- WHAT YOU SHOULD DO -
Please determine how many lines of the material include the word "parts", and respond with nothing but that number.

- SUPPLIED MATERIAL -

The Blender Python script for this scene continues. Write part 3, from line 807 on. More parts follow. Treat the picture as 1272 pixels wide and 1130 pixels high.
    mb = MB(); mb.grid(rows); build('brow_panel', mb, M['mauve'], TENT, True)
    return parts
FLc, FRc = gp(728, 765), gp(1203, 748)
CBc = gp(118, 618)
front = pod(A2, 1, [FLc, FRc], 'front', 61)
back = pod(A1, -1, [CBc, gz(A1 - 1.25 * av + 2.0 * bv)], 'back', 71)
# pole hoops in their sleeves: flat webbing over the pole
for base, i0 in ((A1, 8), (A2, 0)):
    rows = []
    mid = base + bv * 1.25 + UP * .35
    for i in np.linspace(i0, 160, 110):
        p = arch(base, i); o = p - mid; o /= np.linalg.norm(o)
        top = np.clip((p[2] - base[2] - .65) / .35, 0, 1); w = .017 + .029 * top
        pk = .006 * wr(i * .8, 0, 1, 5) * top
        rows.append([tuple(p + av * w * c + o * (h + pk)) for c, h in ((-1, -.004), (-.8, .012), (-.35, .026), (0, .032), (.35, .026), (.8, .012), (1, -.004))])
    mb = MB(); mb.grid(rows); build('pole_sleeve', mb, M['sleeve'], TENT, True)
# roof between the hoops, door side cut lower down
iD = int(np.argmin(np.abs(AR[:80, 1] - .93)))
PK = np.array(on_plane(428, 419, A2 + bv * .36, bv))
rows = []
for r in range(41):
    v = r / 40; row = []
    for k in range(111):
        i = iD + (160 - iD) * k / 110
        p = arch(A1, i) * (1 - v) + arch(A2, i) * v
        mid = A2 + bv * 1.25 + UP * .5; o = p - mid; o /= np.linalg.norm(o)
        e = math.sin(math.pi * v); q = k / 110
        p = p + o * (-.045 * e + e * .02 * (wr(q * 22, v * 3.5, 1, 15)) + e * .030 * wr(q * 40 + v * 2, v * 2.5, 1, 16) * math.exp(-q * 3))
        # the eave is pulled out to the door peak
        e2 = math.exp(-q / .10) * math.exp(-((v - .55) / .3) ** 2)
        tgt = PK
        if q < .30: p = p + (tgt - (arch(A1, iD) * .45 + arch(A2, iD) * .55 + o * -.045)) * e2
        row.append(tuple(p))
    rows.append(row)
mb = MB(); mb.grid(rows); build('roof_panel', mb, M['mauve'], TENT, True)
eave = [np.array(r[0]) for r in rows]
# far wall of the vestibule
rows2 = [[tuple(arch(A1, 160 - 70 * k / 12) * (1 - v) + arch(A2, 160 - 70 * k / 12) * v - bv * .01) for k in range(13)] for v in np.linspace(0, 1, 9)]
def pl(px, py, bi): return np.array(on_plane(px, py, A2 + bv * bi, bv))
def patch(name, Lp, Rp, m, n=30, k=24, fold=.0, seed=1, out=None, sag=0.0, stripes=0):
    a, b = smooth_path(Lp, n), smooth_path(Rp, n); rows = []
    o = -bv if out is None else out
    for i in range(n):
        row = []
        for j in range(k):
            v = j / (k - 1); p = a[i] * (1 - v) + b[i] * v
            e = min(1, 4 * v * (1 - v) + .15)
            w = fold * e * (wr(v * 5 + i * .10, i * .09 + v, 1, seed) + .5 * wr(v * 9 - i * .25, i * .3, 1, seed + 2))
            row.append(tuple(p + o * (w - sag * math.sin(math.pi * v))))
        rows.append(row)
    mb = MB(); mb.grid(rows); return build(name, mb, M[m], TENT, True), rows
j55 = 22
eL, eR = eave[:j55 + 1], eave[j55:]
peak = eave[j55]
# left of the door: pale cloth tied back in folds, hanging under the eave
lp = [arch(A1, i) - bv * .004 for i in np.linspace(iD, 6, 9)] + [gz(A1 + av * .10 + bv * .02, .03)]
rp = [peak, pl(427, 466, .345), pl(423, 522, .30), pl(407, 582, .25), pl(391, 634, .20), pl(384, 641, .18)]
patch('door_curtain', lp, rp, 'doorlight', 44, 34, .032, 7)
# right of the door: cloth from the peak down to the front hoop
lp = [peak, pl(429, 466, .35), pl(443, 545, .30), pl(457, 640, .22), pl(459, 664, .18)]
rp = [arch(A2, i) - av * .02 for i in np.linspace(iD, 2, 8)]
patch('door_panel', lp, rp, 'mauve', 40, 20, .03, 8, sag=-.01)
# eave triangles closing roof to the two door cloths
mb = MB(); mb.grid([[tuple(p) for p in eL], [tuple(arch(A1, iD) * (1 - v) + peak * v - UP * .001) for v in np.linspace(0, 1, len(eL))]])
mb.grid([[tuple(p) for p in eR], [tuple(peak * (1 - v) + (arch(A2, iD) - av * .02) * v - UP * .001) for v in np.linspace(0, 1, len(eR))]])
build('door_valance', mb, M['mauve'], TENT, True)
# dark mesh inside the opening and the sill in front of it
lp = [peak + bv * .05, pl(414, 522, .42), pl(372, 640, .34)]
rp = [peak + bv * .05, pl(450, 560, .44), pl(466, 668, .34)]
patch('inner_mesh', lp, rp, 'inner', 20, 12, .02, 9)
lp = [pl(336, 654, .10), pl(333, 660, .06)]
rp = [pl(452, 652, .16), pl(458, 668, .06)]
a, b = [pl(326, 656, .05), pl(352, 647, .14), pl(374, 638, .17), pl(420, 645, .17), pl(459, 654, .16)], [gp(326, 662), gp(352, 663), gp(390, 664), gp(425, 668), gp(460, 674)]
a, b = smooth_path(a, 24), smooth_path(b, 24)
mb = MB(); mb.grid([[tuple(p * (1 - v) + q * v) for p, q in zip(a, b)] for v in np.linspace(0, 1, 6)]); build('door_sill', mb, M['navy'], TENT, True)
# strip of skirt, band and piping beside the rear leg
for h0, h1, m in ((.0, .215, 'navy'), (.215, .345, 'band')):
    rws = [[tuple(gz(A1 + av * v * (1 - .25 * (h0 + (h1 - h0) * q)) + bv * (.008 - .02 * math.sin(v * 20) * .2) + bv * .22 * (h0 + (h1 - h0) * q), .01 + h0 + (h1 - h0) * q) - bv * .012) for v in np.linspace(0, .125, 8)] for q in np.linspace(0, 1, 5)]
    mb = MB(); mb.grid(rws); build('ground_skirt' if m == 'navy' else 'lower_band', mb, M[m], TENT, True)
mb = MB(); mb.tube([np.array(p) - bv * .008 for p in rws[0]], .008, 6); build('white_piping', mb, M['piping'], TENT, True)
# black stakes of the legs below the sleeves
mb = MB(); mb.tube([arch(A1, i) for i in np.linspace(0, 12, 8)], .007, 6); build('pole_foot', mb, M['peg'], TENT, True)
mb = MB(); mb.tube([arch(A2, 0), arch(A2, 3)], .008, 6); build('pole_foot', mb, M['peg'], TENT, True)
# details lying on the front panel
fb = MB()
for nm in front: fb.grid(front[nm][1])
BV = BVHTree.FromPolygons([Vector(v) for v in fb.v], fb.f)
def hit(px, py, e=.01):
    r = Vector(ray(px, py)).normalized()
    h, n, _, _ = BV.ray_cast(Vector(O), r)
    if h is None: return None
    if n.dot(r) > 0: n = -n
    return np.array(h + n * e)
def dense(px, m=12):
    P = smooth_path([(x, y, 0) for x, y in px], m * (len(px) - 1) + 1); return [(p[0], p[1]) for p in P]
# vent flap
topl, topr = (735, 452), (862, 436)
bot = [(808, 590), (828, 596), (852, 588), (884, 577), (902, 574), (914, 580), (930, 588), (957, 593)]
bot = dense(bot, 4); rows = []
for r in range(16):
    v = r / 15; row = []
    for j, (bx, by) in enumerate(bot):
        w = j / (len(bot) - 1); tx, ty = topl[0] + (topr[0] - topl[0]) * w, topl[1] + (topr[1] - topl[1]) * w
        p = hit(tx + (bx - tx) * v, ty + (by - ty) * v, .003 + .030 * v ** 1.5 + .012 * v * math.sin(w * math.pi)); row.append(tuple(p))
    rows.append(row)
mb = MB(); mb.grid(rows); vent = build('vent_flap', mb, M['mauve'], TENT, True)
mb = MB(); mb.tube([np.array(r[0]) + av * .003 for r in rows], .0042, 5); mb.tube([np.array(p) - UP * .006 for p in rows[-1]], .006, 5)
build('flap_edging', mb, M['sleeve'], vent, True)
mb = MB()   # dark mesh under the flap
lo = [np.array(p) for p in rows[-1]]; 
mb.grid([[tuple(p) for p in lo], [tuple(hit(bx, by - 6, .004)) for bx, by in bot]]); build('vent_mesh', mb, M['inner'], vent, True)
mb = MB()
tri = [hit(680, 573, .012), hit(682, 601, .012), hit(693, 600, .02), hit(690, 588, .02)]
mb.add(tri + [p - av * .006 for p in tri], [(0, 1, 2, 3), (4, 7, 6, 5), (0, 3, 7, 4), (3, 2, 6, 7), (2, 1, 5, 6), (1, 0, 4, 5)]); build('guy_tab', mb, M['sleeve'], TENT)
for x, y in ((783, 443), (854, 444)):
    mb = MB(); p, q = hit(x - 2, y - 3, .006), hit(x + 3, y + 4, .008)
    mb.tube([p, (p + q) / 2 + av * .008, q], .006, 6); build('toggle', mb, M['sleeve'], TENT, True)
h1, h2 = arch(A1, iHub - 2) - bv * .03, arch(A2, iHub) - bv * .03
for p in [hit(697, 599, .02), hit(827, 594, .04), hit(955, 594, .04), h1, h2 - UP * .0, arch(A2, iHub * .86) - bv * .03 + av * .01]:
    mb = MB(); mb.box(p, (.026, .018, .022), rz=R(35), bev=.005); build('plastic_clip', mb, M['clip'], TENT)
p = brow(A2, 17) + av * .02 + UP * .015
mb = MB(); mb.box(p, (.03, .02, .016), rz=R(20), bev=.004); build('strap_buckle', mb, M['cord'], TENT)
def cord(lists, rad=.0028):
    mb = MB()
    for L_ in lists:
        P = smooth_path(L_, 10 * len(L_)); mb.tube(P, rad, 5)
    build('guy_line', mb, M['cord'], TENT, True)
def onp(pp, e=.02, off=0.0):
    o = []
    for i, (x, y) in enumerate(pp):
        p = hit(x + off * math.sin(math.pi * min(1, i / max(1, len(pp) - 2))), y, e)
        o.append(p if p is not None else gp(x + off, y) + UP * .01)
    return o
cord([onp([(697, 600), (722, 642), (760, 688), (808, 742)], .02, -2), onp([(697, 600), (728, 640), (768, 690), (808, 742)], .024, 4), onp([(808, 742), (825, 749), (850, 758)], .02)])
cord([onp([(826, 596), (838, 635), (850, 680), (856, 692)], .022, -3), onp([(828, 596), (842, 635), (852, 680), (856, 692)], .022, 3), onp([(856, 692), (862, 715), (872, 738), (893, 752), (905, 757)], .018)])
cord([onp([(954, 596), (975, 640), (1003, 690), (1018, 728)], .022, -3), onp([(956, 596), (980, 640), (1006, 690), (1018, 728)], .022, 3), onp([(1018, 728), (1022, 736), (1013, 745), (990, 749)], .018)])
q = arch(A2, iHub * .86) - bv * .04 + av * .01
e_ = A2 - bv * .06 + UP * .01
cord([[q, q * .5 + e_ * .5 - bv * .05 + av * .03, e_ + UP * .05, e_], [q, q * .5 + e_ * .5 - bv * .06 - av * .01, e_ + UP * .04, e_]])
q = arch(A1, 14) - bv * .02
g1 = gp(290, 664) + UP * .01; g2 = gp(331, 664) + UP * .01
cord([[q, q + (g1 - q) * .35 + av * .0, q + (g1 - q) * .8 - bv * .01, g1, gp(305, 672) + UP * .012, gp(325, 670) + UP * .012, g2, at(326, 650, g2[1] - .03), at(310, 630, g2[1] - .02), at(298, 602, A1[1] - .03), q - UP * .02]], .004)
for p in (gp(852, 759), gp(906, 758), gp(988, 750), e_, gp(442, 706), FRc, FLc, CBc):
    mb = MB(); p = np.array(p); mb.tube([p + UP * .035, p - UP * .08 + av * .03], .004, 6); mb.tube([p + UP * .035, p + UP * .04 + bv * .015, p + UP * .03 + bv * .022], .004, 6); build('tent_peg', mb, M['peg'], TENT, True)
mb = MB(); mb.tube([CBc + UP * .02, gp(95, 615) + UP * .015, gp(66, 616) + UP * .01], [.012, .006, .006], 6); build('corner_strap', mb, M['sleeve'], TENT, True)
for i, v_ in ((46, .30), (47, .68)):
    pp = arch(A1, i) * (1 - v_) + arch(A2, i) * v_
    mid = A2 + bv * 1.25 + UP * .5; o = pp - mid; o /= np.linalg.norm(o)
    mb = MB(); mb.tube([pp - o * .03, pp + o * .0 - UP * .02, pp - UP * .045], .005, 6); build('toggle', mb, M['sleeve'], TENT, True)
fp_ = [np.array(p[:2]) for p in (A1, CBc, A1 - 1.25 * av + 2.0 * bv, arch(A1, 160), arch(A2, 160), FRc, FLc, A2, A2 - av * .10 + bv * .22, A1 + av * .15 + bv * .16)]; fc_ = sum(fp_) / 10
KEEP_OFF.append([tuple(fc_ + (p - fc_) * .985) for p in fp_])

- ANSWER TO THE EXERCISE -
2